À cela s’ajoute une dimension politique interne, notamment avec l’implication de Corneille Nangaa, ancien président de la CENI (Commission électorale nationale indépendante). Ces rébellions successives illustrent un schéma récurrent en RDC, où des groupes armés, initialement soutenus par des puissances étrangères, finissent par se fragmenter et renaître sous différentes formes. Chaque cycle est marqué par une combinaison d’agendas militaires, économiques et politiques, où le contrôle des ressources minières, les rivalités régionales et les tensions internes jouent un rôle central.
Les raisons d'une instabilité permanente
Les violences en RDC suivent une évolution marquée par deux grandes périodes distinctes, mais interconnectées. De 1960 à 1994, elles sont principalement liées à des crises internes. La décolonisation s’est accompagnée de profondes instabilités, notamment avec la mutinerie de la Force publique en 1960, marquant le début des troubles militaires. Le pays peine alors à trouver un équilibre et un mode d’organisation qui correspondent à son espace national. Cette période est caractérisée par un déficit démocratique, à l’origine de plusieurs violences armées et de conflits politiques qui jalonnent l’histoire du pays jusqu’au départ du président Mobutu Sese Seko en 1996.

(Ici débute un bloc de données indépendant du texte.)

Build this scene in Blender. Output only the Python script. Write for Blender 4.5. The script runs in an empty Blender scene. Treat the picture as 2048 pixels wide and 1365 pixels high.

L’instabilité découle en grande partie de l’échec de la construction d’un État unifié et du manque d’institutions solides capables de gérer les tensions internes. À partir de 1996, une nouvelle dynamique de conflits émerge, marquée par l’intervention d’acteurs extérieurs. Selon l’historien Isidore Ndaywel è Nziem, les rébellions qui surgissent alors sont commandées de l’extérieur, poursuivant deux agendas distincts, mais interconnectés. « Le premier est démographique : des pays voisins confrontés à une forte pression démographique, chercheraient à relocaliser certaines populations vers l’est de la RDC, notamment les rives gauches des Grands Lacs », dit l’auteur de Histoire générale du Congo : de l'héritage ancien à la République démocratique.
Le second agenda, qui semble être le moteur principal de cette nouvelle phase, concerne l’exploitation des ressources naturelles, ajoute-t-il. Jusque dans les années 1980, le Kivu était perçu avant tout comme une région agro-pastorale, souvent surnommée la « Suisse d’Afrique » en raison de son climat agréable et de ses paysages propices au tourisme. Ce n’est qu’avec la médiatisation de la présence de minerais stratégiques que la région devient un enjeu économique majeur. Cette nouvelle donne coïncide avec la fin de la Guerre froide et une reconfiguration des intérêts internationaux dans la région, poursuit Isidore Ndaywel è Nziem.